Chronique publiée dans le Nouvelliste - Vendredi 03.08.12
Je n'ai certes, pour ma part, jamais attendu de Mme Widmer-Schlumpf qu'elle gravisse le balcon du Gouvernement Général, à Alger, s'empare du micro, et déclare nous avoir compris. Ni qu'elle se proclame Berlinoise. Ni qu'elle nous fasse le récit de la mort de Madame. Bref, il me semblait à peu près acquis que la présidente 2012 de la Confédération n'était pas nécessairement le prototype de l'orateur, celui qui nous emporte et nous envoûte. J'étais prêt à m'en accommoder. Jusqu'à ce 1er août. Oui, jusqu'à ce pénible alignement de mots qui, sans aller jusqu'au mot discours, ne mérite assurément même pas celui d'allocution. C'était juste rien. Au milieu de nulle part. Et encore, je suis sévère avec le néant.
Je vous le dis tout de suite : qu'on ne vienne pas me parler de la langue. Il est parfaitement possible, dans une langue qui n'est pas la sienne, avec un peu d'exercice et d'effort sur les intonations, pour peu simplement qu'on veuille croire dans la vertu de la parole, d'être efficace, touchant, émouvant. Furgler, Ogi en français, Delamuraz dans son allemand à lui, qui n'était pas celui de Brecht ni de Thomas Mann, l'avaient montré. En plus, Mme Widmer-Schlumpf parle français, pas trop mal, elle comprenait donc parfaitement ce qu'elle lisait. Elle y a mis autant de cœur qu'un gardien de prison luthérien, en déprime pour cause personnelle, dans les pires années de la DDR.
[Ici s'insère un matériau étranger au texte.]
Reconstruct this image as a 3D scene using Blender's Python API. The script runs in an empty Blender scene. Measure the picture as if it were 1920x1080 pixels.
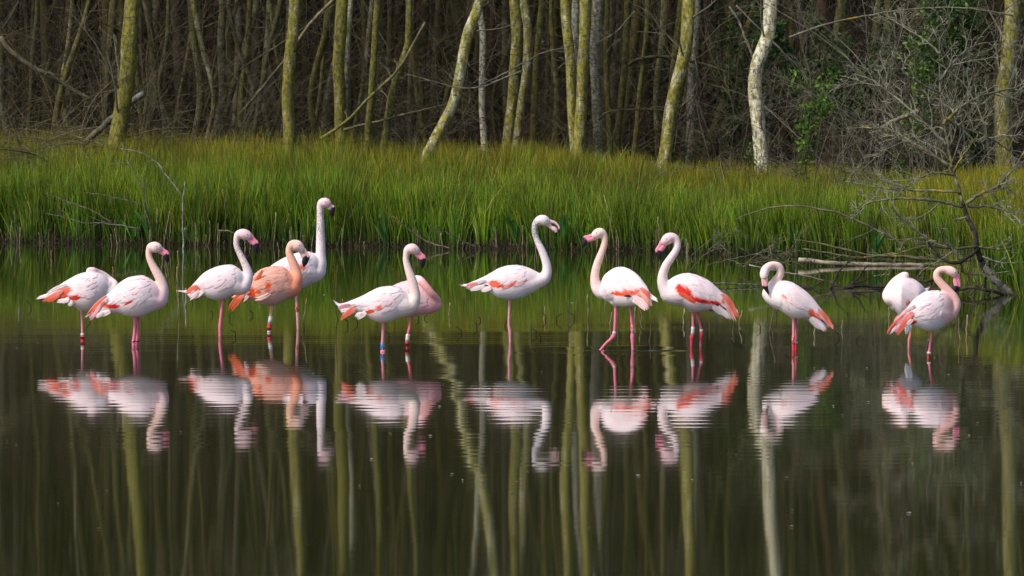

À la vérité, ces « allocutions » de 12.05h des conseillers fédéraux, à la RSR, ont toujours été, pour tout le monde, un abominable pensum. Pour les ministres eux-mêmes, pour leurs conseillers, et avant tout pour les auditeurs. Le ton de notre présidente, ce 1er août, était en retrait - et je pèse mes mots - par rapport au pire des tons du plus grisâtre des conseillers fédéraux dans les années cinquante. Et nous sommes en 2012 ! Et personne, dans son entourage, ni à la SSR, n'a jugé bon de lui dire que c'était catastrophique. Une honte radiophonique. Une cure de Valium gratuite. On a laissé passer « ça », par facilité, par convenance, par insensibilité aux règles les plus élémentaires de la rhétorique.
Résultat : les Romands, qui déjà connaissent mal leur présidente grisonne, en ont, cette fois vraiment, l'image d'un éteignoir. Mme Widmer-Schlumpf, qui vaut sans doute beaucoup mieux que ce non-lieu sonore, n'en sort pas gagnante. La fonction présidentielle, non plus. C'est très dommage, parce que la politique, en Suisse, a justement besoin d'un peu de lustre et d'éclat. Le verbe, certes, n'est pas tout. Mais l'absence de verbe, c'est le début du néant. Il n'est écrit nulle part que l'efficacité politique passe par l'endormissement des consciences, le nivellement du ton, la mort du désir. Désert, donc, sur ce coup. Et colère.